Alan Greenspan, Ben Bernanke e outros economistas com passagens pela Casa Branca em gestões anteriores defenderam meses atrás que se evitasse impor as novas alíquotas sob a bandeira da segurança nacional, porque consideram que “o custo diplomático” não resultará em benefícios econômicos, pois as alíquotas elevarão o custo de produção e consequentemente o preço pago pelo consumidor final.

Reação de Wall Street

As ações das empresas siderúrgicas se valorizaram fortemente em antecipação ao anúncio. A AK Steel teve alta de 7% no começo da sessão em Wall Street, enquanto que sua concorrente US Steel subiu mais de 4%. A Nucor ganhou 3,5%, e a fábrica de alumínio Alcoa registrou alta de 2%. A elevação das tarifas afeta, entretanto, grandes clientes como Boeing, Caterpillar e Ford Motor. E o temor de uma guerra comercial prejudicou o índice geral de Wall Street, que caiu mais de 2%.

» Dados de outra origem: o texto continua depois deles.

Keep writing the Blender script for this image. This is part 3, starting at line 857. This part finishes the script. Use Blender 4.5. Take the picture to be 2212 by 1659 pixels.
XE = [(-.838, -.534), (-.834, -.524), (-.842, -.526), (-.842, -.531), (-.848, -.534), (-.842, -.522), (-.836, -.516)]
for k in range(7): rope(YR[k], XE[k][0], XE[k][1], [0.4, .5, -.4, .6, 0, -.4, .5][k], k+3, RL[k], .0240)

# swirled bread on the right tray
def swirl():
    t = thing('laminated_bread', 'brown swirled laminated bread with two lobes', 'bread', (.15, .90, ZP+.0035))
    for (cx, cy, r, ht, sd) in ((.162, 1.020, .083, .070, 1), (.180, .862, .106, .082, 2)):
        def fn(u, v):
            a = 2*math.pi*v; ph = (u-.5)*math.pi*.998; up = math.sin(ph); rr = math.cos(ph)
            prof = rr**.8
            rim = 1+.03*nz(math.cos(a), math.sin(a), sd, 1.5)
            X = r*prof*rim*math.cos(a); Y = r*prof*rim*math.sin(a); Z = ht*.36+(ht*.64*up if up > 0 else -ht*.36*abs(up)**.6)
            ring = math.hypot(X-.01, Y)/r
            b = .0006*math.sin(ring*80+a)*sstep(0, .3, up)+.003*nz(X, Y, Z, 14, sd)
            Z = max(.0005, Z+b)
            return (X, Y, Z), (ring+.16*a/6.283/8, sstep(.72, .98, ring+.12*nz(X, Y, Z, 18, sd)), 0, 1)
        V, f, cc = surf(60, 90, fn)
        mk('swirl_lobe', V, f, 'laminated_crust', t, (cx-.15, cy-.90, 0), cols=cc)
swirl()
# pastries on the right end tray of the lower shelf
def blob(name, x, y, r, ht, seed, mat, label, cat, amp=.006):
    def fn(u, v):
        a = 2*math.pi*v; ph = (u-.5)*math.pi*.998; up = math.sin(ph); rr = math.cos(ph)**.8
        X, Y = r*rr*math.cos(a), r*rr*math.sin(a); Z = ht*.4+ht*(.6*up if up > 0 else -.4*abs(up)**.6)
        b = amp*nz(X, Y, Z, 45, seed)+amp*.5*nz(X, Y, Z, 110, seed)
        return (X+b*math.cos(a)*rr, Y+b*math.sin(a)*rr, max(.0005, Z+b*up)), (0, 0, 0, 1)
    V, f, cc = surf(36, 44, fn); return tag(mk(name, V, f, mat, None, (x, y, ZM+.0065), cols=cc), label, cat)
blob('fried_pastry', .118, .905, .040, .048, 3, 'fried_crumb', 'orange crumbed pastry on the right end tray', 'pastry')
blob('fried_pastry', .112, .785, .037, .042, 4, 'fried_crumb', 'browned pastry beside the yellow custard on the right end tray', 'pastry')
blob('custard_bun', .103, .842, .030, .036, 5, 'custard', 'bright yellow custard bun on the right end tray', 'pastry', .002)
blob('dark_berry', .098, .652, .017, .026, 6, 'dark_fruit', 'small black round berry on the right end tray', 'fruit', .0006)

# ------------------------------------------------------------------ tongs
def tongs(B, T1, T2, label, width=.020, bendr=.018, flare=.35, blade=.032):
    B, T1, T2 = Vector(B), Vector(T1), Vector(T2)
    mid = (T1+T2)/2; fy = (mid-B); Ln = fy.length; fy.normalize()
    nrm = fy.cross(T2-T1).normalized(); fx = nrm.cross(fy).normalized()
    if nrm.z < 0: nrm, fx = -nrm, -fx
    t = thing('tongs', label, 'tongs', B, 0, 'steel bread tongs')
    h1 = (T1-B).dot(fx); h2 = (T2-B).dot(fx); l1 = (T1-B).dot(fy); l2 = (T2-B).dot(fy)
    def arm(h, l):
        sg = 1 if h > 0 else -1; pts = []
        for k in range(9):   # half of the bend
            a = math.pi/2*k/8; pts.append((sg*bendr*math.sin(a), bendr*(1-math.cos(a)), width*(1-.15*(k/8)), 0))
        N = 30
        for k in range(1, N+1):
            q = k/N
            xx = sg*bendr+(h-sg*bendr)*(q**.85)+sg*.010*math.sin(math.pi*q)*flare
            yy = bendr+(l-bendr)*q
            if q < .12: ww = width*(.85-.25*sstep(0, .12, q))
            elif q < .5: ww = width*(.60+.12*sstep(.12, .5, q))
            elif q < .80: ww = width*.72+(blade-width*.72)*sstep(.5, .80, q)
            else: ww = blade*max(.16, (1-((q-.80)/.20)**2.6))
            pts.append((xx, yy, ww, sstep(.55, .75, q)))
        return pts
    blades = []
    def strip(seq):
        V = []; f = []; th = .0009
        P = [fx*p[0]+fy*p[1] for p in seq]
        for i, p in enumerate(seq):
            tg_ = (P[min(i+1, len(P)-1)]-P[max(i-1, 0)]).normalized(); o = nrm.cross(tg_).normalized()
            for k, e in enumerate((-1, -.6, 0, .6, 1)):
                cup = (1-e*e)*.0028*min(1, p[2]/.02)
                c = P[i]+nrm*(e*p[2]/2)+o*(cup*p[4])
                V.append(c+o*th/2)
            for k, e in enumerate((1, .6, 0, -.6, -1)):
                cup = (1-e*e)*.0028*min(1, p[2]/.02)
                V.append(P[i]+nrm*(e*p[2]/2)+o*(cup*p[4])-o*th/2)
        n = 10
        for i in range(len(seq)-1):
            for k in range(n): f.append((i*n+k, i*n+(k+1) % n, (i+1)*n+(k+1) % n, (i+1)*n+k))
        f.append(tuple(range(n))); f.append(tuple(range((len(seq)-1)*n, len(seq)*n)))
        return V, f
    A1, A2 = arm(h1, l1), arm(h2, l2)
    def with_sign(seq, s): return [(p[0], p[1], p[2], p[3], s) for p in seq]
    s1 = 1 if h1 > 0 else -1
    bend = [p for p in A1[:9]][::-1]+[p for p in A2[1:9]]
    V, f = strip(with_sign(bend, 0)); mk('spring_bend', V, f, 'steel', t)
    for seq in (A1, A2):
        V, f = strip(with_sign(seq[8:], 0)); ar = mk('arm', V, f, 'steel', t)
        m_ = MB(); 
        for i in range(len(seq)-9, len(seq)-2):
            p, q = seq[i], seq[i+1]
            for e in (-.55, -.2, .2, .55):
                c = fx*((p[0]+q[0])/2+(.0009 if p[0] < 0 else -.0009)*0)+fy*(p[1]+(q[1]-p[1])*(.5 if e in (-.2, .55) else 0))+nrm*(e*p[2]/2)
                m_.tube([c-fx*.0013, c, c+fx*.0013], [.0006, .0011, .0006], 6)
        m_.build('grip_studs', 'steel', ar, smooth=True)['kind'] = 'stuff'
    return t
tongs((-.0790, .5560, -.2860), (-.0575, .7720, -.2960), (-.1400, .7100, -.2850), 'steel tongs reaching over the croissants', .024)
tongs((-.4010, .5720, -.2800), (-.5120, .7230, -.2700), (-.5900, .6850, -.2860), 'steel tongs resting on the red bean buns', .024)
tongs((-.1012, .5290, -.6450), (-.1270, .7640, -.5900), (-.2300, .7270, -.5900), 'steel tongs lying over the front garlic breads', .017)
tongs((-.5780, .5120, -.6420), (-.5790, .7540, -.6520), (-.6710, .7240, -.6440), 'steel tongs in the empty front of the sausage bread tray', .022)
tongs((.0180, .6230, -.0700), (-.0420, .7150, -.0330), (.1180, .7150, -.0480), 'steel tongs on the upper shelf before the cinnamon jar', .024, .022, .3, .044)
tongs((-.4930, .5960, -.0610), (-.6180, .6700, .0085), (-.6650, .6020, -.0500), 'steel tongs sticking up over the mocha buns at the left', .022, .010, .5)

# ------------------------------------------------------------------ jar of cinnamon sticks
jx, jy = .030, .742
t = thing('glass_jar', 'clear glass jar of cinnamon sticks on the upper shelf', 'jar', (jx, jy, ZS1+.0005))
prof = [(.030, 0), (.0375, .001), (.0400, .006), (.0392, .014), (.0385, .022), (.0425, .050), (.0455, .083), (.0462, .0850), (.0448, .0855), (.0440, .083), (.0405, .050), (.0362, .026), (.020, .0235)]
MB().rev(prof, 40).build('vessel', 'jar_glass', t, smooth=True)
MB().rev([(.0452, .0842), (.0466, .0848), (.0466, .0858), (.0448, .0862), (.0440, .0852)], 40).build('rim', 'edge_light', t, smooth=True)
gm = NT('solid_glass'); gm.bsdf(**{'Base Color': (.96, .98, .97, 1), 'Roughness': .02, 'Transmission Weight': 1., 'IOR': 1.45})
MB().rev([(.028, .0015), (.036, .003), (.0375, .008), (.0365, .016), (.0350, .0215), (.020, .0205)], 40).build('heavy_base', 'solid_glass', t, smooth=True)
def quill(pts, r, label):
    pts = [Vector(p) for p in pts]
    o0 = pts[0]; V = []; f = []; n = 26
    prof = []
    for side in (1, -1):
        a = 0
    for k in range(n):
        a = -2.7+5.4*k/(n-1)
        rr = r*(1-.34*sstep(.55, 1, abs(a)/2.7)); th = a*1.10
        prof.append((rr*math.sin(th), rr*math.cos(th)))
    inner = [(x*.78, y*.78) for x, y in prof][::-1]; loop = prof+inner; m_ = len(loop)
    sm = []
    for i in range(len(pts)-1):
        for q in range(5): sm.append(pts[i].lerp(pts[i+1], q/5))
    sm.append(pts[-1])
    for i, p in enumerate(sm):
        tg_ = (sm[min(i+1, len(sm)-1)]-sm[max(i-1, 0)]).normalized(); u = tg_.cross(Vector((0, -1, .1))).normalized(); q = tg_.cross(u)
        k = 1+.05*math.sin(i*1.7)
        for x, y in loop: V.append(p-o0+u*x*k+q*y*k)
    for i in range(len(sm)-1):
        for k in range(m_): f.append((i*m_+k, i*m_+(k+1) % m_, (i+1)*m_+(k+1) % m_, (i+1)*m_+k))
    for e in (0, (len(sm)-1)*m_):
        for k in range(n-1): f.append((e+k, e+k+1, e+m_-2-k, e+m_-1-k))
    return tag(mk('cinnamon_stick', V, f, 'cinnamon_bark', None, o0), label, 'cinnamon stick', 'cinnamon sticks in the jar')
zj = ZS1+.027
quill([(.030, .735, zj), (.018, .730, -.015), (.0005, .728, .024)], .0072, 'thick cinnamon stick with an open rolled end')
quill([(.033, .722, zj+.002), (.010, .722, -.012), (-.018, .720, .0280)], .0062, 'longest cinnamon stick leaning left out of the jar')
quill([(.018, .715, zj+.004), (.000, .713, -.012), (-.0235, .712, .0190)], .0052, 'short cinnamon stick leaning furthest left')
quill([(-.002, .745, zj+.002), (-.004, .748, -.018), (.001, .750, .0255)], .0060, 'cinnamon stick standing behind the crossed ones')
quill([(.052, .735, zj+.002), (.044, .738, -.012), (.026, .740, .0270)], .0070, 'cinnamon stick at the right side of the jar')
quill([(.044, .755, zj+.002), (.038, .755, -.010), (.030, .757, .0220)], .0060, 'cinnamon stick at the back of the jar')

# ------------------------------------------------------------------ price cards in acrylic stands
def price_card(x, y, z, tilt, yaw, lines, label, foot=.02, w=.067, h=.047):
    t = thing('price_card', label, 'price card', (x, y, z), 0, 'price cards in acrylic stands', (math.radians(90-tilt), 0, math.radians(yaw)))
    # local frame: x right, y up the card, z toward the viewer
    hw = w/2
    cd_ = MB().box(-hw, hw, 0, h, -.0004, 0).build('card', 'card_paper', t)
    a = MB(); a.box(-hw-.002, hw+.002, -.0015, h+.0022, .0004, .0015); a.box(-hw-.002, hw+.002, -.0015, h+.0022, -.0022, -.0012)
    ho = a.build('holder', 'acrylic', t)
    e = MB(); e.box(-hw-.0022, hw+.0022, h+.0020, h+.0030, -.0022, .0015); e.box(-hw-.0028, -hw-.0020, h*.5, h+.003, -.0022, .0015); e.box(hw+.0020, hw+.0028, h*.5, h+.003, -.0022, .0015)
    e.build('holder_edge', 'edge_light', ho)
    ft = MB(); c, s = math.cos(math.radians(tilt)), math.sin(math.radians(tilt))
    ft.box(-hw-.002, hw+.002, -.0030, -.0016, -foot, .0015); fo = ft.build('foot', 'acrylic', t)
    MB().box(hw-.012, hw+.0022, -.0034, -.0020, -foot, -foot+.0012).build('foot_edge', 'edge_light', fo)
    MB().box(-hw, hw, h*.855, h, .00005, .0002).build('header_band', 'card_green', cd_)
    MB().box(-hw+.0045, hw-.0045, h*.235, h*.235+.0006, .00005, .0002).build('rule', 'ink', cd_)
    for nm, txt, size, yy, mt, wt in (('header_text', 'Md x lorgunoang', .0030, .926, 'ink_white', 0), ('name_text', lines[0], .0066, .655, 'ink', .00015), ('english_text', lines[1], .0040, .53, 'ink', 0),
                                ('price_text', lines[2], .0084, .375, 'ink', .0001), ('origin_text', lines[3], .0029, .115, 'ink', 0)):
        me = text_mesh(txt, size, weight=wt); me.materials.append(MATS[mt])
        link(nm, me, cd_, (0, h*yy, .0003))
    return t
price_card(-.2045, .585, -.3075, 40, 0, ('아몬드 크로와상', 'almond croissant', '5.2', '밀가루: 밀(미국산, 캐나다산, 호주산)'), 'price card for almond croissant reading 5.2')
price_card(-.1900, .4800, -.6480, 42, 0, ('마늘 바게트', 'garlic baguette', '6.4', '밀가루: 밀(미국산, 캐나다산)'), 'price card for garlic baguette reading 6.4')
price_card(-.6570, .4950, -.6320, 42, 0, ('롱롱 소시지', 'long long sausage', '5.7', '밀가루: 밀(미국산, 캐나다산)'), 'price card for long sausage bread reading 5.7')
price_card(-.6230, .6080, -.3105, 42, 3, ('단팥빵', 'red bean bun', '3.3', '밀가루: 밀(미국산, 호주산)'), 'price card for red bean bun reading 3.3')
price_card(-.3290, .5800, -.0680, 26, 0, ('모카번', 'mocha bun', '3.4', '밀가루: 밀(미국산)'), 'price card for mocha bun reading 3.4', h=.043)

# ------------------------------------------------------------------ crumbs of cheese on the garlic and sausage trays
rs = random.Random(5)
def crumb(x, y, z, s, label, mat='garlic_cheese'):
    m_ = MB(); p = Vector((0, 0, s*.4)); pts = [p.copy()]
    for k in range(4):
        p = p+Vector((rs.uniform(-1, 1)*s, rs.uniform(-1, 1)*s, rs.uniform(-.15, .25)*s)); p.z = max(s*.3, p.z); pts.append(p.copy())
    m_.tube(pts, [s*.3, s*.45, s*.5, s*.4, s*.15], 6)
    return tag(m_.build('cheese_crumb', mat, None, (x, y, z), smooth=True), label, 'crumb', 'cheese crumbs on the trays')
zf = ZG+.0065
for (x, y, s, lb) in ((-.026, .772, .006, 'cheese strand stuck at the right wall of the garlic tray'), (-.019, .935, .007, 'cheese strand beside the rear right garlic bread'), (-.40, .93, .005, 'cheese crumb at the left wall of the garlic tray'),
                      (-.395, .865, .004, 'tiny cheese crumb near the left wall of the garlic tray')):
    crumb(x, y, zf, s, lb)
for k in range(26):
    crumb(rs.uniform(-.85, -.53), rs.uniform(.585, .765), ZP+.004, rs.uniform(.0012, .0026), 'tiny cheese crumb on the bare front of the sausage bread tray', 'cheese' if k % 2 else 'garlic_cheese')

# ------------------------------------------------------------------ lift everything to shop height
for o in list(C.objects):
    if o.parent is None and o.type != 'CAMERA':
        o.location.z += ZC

A União a Europeia advertiu, por sua vez, que adotaria medidas de represália diante da possível medida. Na verdade, o temor dos economistas do Conselho de Relações Exteriores, uma entidade privada, é que esse tipo de tarifação acabe detonando litígios comerciais que mais prejudicariam as empresas do que as protegeriam. O fato de o presidente evocar a segurança nacional como argumento para levantar ainda mais o muro protecionista não impede que a Organização Mundial de Comércio considere a medida ilegal.

Faz agora um ano que o Departamento de Comércio publicou um estudo deixando claro que os EUA defenderiam “agressivamente” seus interesses no âmbito comercial. Trump considera também que foram assinados no passado acordos nocivos à economia. Por isso decidiu,assim que tomou posse, que renunciaria ao tratado Transpacífico e renegociaria o Tratado de Livre Comércio da América do Norte (Nafta).